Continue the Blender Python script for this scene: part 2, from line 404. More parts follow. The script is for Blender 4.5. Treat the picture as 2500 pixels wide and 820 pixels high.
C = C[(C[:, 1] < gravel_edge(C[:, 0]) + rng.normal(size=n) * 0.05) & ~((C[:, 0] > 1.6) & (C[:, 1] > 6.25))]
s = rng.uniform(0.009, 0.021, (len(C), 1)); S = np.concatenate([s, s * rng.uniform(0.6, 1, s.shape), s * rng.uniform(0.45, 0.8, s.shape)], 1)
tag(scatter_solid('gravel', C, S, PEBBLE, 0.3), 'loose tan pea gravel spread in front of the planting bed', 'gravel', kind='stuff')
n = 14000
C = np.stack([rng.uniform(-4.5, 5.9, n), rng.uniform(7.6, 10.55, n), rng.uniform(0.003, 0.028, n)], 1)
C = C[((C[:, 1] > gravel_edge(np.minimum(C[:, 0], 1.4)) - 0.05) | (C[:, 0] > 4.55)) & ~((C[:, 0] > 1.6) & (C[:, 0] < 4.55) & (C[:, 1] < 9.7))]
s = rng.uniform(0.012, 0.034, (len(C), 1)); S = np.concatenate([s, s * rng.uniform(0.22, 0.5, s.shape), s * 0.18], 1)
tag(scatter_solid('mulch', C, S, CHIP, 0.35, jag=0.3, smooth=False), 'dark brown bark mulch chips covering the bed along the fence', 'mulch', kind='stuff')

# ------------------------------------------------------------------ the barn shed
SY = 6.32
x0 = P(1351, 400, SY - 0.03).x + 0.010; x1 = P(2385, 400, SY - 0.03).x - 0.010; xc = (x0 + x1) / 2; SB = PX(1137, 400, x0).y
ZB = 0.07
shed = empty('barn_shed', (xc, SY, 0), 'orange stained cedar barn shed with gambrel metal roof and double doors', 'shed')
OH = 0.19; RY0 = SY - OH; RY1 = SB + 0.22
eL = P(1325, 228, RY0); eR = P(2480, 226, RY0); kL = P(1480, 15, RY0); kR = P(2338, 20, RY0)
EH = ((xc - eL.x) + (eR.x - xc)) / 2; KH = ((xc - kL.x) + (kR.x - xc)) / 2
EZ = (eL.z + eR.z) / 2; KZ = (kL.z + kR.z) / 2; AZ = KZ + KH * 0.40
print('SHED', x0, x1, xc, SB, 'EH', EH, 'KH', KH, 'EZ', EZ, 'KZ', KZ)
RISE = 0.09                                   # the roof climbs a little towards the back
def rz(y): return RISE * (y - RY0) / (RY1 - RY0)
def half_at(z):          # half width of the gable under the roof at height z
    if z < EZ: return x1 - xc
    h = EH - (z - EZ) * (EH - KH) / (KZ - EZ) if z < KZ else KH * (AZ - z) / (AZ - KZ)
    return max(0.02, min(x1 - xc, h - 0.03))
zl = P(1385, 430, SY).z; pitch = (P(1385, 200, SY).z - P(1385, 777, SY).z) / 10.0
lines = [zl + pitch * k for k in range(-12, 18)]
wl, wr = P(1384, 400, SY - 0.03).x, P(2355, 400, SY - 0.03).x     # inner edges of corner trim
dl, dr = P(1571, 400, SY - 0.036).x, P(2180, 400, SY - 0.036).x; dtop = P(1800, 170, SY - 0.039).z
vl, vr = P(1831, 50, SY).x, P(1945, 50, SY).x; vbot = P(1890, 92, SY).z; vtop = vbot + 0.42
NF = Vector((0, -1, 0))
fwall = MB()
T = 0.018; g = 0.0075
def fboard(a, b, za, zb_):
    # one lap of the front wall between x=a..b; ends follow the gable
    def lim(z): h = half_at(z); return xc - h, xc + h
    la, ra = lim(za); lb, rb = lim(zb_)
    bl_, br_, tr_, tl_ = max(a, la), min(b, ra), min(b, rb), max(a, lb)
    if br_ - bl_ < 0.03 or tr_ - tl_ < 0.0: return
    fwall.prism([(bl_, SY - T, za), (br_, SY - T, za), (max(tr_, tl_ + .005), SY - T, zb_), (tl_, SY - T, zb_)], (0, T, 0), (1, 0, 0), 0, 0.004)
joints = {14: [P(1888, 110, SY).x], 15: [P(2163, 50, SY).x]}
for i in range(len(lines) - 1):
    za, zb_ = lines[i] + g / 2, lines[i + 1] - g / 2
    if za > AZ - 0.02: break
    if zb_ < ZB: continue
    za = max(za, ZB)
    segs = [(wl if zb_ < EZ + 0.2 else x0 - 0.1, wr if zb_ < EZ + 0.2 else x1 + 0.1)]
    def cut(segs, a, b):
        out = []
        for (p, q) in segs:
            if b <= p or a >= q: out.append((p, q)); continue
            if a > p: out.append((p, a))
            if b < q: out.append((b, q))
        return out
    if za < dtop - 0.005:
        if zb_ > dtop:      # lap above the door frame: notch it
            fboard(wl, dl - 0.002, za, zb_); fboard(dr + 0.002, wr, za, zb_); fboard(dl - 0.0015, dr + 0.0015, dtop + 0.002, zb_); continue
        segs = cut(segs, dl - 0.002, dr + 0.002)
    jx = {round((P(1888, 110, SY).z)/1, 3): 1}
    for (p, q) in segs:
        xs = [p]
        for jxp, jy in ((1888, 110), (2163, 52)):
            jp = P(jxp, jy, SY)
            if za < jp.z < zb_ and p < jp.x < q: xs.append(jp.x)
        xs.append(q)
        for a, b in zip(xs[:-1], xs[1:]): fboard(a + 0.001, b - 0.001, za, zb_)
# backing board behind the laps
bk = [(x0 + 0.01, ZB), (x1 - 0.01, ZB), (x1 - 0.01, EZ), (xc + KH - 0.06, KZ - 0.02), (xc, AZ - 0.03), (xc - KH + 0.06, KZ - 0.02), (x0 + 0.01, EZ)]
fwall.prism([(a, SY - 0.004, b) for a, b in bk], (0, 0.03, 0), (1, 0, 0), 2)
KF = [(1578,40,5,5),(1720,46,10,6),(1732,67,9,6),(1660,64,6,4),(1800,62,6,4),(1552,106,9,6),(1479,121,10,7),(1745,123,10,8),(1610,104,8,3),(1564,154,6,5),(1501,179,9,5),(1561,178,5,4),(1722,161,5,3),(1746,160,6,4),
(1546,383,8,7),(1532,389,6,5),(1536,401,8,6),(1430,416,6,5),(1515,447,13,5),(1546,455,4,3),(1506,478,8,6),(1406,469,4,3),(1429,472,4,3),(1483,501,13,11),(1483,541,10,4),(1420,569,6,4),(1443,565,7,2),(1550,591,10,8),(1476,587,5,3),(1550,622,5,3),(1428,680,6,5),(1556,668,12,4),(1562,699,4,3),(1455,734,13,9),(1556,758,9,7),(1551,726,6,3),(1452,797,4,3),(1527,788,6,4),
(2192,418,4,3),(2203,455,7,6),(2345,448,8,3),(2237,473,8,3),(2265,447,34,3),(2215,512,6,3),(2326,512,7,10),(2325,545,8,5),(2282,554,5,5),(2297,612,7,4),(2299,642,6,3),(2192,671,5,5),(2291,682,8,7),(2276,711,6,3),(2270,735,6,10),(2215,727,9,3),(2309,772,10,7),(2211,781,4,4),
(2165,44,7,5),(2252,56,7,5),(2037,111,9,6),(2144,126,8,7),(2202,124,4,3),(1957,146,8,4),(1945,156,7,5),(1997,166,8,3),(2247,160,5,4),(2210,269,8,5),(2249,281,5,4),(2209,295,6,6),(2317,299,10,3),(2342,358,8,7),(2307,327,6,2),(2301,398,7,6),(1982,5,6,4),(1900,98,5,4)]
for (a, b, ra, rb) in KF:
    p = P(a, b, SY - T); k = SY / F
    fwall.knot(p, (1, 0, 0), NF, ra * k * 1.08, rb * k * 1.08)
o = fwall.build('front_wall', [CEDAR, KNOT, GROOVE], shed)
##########
SET EXERCISE: Output all of the material exactly as written.

OUTPUT OF THE TASK:
Continue the Blender Python script for this scene: part 2, from line 404. More parts follow. The script is for Blender 4.5. Treat the picture as 2500 pixels wide and 820 pixels high.
C = C[(C[:, 1] < gravel_edge(C[:, 0]) + rng.normal(size=n) * 0.05) & ~((C[:, 0] > 1.6) & (C[:, 1] > 6.25))]
s = rng.uniform(0.009, 0.021, (len(C), 1)); S = np.concatenate([s, s * rng.uniform(0.6, 1, s.shape), s * rng.uniform(0.45, 0.8, s.shape)], 1)
tag(scatter_solid('gravel', C, S, PEBBLE, 0.3), 'loose tan pea gravel spread in front of the planting bed', 'gravel', kind='stuff')
n = 14000
C = np.stack([rng.uniform(-4.5, 5.9, n), rng.uniform(7.6, 10.55, n), rng.uniform(0.003, 0.028, n)], 1)
C = C[((C[:, 1] > gravel_edge(np.minimum(C[:, 0], 1.4)) - 0.05) | (C[:, 0] > 4.55)) & ~((C[:, 0] > 1.6) & (C[:, 0] < 4.55) & (C[:, 1] < 9.7))]
s = rng.uniform(0.012, 0.034, (len(C), 1)); S = np.concatenate([s, s * rng.uniform(0.22, 0.5, s.shape), s * 0.18], 1)
tag(scatter_solid('mulch', C, S, CHIP, 0.35, jag=0.3, smooth=False), 'dark brown bark mulch chips covering the bed along the fence', 'mulch', kind='stuff')

# ------------------------------------------------------------------ the barn shed
SY = 6.32
x0 = P(1351, 400, SY - 0.03).x + 0.010; x1 = P(2385, 400, SY - 0.03).x - 0.010; xc = (x0 + x1) / 2; SB = PX(1137, 400, x0).y
ZB = 0.07
shed = empty('barn_shed', (xc, SY, 0), 'orange stained cedar barn shed with gambrel metal roof and double doors', 'shed')
OH = 0.19; RY0 = SY - OH; RY1 = SB + 0.22
eL = P(1325, 228, RY0); eR = P(2480, 226, RY0); kL = P(1480, 15, RY0); kR = P(2338, 20, RY0)
EH = ((xc - eL.x) + (eR.x - xc)) / 2; KH = ((xc - kL.x) + (kR.x - xc)) / 2
EZ = (eL.z + eR.z) / 2; KZ = (kL.z + kR.z) / 2; AZ = KZ + KH * 0.40
print('SHED', x0, x1, xc, SB, 'EH', EH, 'KH', KH, 'EZ', EZ, 'KZ', KZ)
RISE = 0.09                                   # the roof climbs a little towards the back
def rz(y): return RISE * (y - RY0) / (RY1 - RY0)
def half_at(z):          # half width of the gable under the roof at height z
    if z < EZ: return x1 - xc
    h = EH - (z - EZ) * (EH - KH) / (KZ - EZ) if z < KZ else KH * (AZ - z) / (AZ - KZ)
    return max(0.02, min(x1 - xc, h - 0.03))
zl = P(1385, 430, SY).z; pitch = (P(1385, 200, SY).z - P(1385, 777, SY).z) / 10.0
lines = [zl + pitch * k for k in range(-12, 18)]
wl, wr = P(1384, 400, SY - 0.03).x, P(2355, 400, SY - 0.03).x     # inner edges of corner trim
dl, dr = P(1571, 400, SY - 0.036).x, P(2180, 400, SY - 0.036).x; dtop = P(1800, 170, SY - 0.039).z
vl, vr = P(1831, 50, SY).x, P(1945, 50, SY).x; vbot = P(1890, 92, SY).z; vtop = vbot + 0.42
NF = Vector((0, -1, 0))
fwall = MB()
T = 0.018; g = 0.0075
def fboard(a, b, za, zb_):
    # one lap of the front wall between x=a..b; ends follow the gable
    def lim(z): h = half_at(z); return xc - h, xc + h
    la, ra = lim(za); lb, rb = lim(zb_)
    bl_, br_, tr_, tl_ = max(a, la), min(b, ra), min(b, rb), max(a, lb)
    if br_ - bl_ < 0.03 or tr_ - tl_ < 0.0: return
    fwall.prism([(bl_, SY - T, za), (br_, SY - T, za), (max(tr_, tl_ + .005), SY - T, zb_), (tl_, SY - T, zb_)], (0, T, 0), (1, 0, 0), 0, 0.004)
joints = {14: [P(1888, 110, SY).x], 15: [P(2163, 50, SY).x]}
for i in range(len(lines) - 1):
    za, zb_ = lines[i] + g / 2, lines[i + 1] - g / 2
    if za > AZ - 0.02: break
    if zb_ < ZB: continue
    za = max(za, ZB)
    segs = [(wl if zb_ < EZ + 0.2 else x0 - 0.1, wr if zb_ < EZ + 0.2 else x1 + 0.1)]
    def cut(segs, a, b):
        out = []
        for (p, q) in segs:
            if b <= p or a >= q: out.append((p, q)); continue
            if a > p: out.append((p, a))
            if b < q: out.append((b, q))
        return out
    if za < dtop - 0.005:
        if zb_ > dtop:      # lap above the door frame: notch it
            fboard(wl, dl - 0.002, za, zb_); fboard(dr + 0.002, wr, za, zb_); fboard(dl - 0.0015, dr + 0.0015, dtop + 0.002, zb_); continue
        segs = cut(segs, dl - 0.002, dr + 0.002)
    jx = {round((P(1888, 110, SY).z)/1, 3): 1}
    for (p, q) in segs:
        xs = [p]
        for jxp, jy in ((1888, 110), (2163, 52)):
            jp = P(jxp, jy, SY)
            if za < jp.z < zb_ and p < jp.x < q: xs.append(jp.x)
        xs.append(q)
        for a, b in zip(xs[:-1], xs[1:]): fboard(a + 0.001, b - 0.001, za, zb_)
# backing board behind the laps
bk = [(x0 + 0.01, ZB), (x1 - 0.01, ZB), (x1 - 0.01, EZ), (xc + KH - 0.06, KZ - 0.02), (xc, AZ - 0.03), (xc - KH + 0.06, KZ - 0.02), (x0 + 0.01, EZ)]
fwall.prism([(a, SY - 0.004, b) for a, b in bk], (0, 0.03, 0), (1, 0, 0), 2)
KF = [(1578,40,5,5),(1720,46,10,6),(1732,67,9,6),(1660,64,6,4),(1800,62,6,4),(1552,106,9,6),(1479,121,10,7),(1745,123,10,8),(1610,104,8,3),(1564,154,6,5),(1501,179,9,5),(1561,178,5,4),(1722,161,5,3),(1746,160,6,4),
(1546,383,8,7),(1532,389,6,5),(1536,401,8,6),(1430,416,6,5),(1515,447,13,5),(1546,455,4,3),(1506,478,8,6),(1406,469,4,3),(1429,472,4,3),(1483,501,13,11),(1483,541,10,4),(1420,569,6,4),(1443,565,7,2),(1550,591,10,8),(1476,587,5,3),(1550,622,5,3),(1428,680,6,5),(1556,668,12,4),(1562,699,4,3),(1455,734,13,9),(1556,758,9,7),(1551,726,6,3),(1452,797,4,3),(1527,788,6,4),
(2192,418,4,3),(2203,455,7,6),(2345,448,8,3),(2237,473,8,3),(2265,447,34,3),(2215,512,6,3),(2326,512,7,10),(2325,545,8,5),(2282,554,5,5),(2297,612,7,4),(2299,642,6,3),(2192,671,5,5),(2291,682,8,7),(2276,711,6,3),(2270,735,6,10),(2215,727,9,3),(2309,772,10,7),(2211,781,4,4),
(2165,44,7,5),(2252,56,7,5),(2037,111,9,6),(2144,126,8,7),(2202,124,4,3),(1957,146,8,4),(1945,156,7,5),(1997,166,8,3),(2247,160,5,4),(2210,269,8,5),(2249,281,5,4),(2209,295,6,6),(2317,299,10,3),(2342,358,8,7),(2307,327,6,2),(2301,398,7,6),(1982,5,6,4),(1900,98,5,4)]
for (a, b, ra, rb) in KF:
    p = P(a, b, SY - T); k = SY / F
    fwall.knot(p, (1, 0, 0), NF, ra * k * 1.08, rb * k * 1.08)
o = fwall.build('front_wall', [CEDAR, KNOT, GROOVE], shed)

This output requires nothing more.